21.yüzyılın proleterleşen küçük burjuvaları bugün orta sınıf olarak adlandırdığımız kafa emekçileri, mavi yakalılardır. çağımızın başında aslında bu rahatlıkla görülebiliyordu. mali oligarşi geliştikçe ülke içindeki tüm orta sınıfları köleleştirerek onları proleterya doğal ittifağı yapacaktı. orta sınıfın ya da küçük burjuva kitlelerin giderek proleterleşmesi kapitalist ekonominin giderek kendi krizini derinleştirdiği anlamına gelmektedir.
beyaz yakalılar mavi yakalı sanayi proleteryasından farklı olarak kol emeğini değil, kafa emeğini satar. örnek vermek gerekirse bugün bir dershane öğretmeninin patronuna yarattığı artı-değeri kimse yadsıyamaz. fakat bu sınıfı işçi sınıfından ayrı koyan yan, her an gelişmeye müsait olmalarıdır. bu nedenle küçük burjuva kaypaklığını derinden hissettiriyor. bu nedenle devrimci bir sınıf özelliği taşıyamaz.nitekim bu sınıfın 68 hareketinde önemli bir rölü olmuştur fakat kitlelerin asıl gücü olan işçi sınıfyla tam manasıyla kaynaşamadığından sonuç hüzün olmuştur.

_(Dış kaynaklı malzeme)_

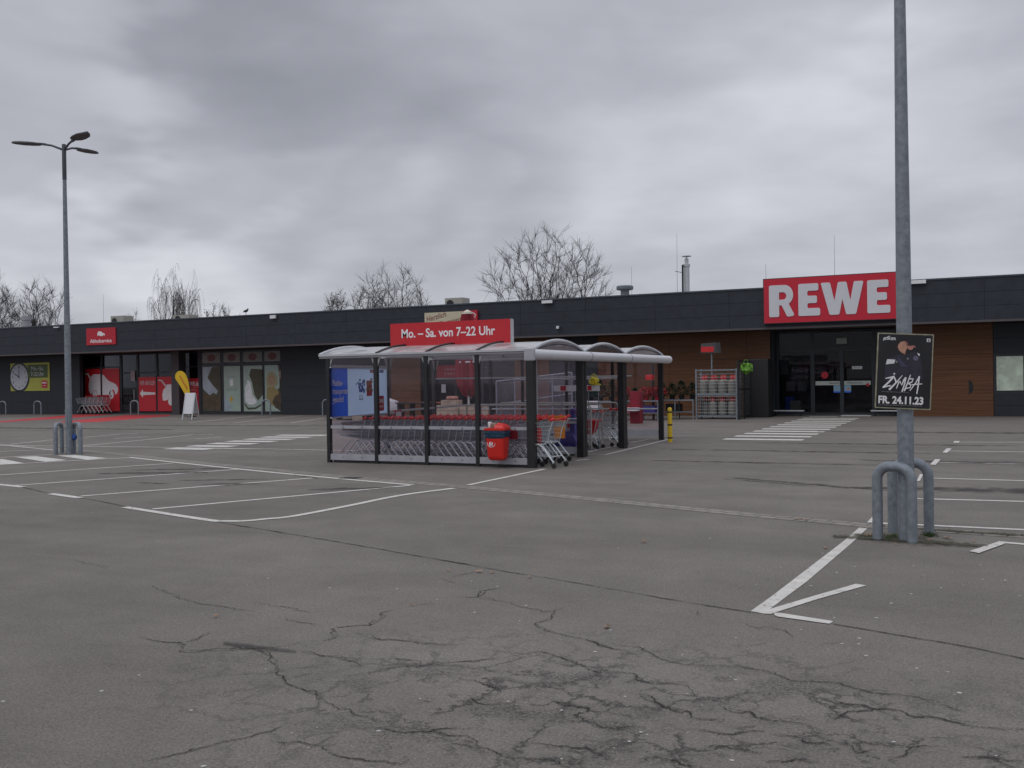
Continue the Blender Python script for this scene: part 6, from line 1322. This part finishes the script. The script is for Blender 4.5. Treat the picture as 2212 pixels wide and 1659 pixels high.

bu oluşan yeni sınıf çağımızın devrimci sınıfı değildir. çünkü proleteryanın asıl gücü hala sanayi işçilerindedir. bu kişiler yalnızca kapitalist sömürünün küçük burjuvaziyi proleterleştirmesinin bir ürünüdür. ayrıca doğada yalnızca gelişen koşullar değiştirici unsur taşır. fakat bu sınıf gelişen değil, yalnızca krizin derinleştiği noktada oluşan saflardır. zaten kapitalizmin krize gireceği noktada geriye iki sınıf ve çevresinde dizilenler kalacaktır. 19.yy öngörüleri her ne kadar değiştiyse de günümüzde kapitalist sömürü kendini korumaktadır ve oluşan bu yeni sınıf yalnızca kapitalizmin bir artığıdır.